» EXERCISE REQUIREMENTS
Reproduce, please, only the lines from the first line below to the line containing "# window wall", inclusive.

» STORED DATA
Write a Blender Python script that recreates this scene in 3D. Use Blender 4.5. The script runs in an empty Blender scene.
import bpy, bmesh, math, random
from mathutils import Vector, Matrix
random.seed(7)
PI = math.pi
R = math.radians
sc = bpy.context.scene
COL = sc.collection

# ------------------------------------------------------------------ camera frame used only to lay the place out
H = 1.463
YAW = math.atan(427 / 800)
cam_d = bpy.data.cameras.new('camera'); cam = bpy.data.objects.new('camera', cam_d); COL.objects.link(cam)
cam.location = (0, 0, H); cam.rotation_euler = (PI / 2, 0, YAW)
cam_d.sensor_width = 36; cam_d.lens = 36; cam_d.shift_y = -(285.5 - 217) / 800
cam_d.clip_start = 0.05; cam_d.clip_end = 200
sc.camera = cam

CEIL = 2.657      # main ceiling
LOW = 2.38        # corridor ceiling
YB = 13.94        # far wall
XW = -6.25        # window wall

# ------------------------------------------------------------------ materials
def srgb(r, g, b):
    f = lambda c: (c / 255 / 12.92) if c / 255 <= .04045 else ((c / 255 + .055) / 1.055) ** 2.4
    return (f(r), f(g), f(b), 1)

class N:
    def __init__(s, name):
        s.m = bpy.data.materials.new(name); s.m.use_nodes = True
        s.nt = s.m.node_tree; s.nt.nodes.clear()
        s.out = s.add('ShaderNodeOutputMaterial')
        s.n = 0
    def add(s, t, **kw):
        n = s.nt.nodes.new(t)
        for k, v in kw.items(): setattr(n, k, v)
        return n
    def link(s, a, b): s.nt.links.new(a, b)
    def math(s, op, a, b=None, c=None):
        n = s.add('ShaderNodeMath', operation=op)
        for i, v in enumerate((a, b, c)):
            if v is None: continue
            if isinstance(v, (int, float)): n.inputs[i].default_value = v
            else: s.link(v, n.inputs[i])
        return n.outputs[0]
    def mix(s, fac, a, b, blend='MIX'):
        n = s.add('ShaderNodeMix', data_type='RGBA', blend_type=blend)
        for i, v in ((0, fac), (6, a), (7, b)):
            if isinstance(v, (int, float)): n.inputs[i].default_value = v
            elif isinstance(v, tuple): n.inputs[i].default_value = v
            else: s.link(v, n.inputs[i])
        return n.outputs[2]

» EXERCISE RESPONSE
Write a Blender Python script that recreates this scene in 3D. Use Blender 4.5. The script runs in an empty Blender scene.
import bpy, bmesh, math, random
from mathutils import Vector, Matrix
random.seed(7)
PI = math.pi
R = math.radians
sc = bpy.context.scene
COL = sc.collection

# ------------------------------------------------------------------ camera frame used only to lay the place out
H = 1.463
YAW = math.atan(427 / 800)
cam_d = bpy.data.cameras.new('camera'); cam = bpy.data.objects.new('camera', cam_d); COL.objects.link(cam)
cam.location = (0, 0, H); cam.rotation_euler = (PI / 2, 0, YAW)
cam_d.sensor_width = 36; cam_d.lens = 36; cam_d.shift_y = -(285.5 - 217) / 800
cam_d.clip_start = 0.05; cam_d.clip_end = 200
sc.camera = cam

CEIL = 2.657      # main ceiling
LOW = 2.38        # corridor ceiling
YB = 13.94        # far wall
XW = -6.25        # window wall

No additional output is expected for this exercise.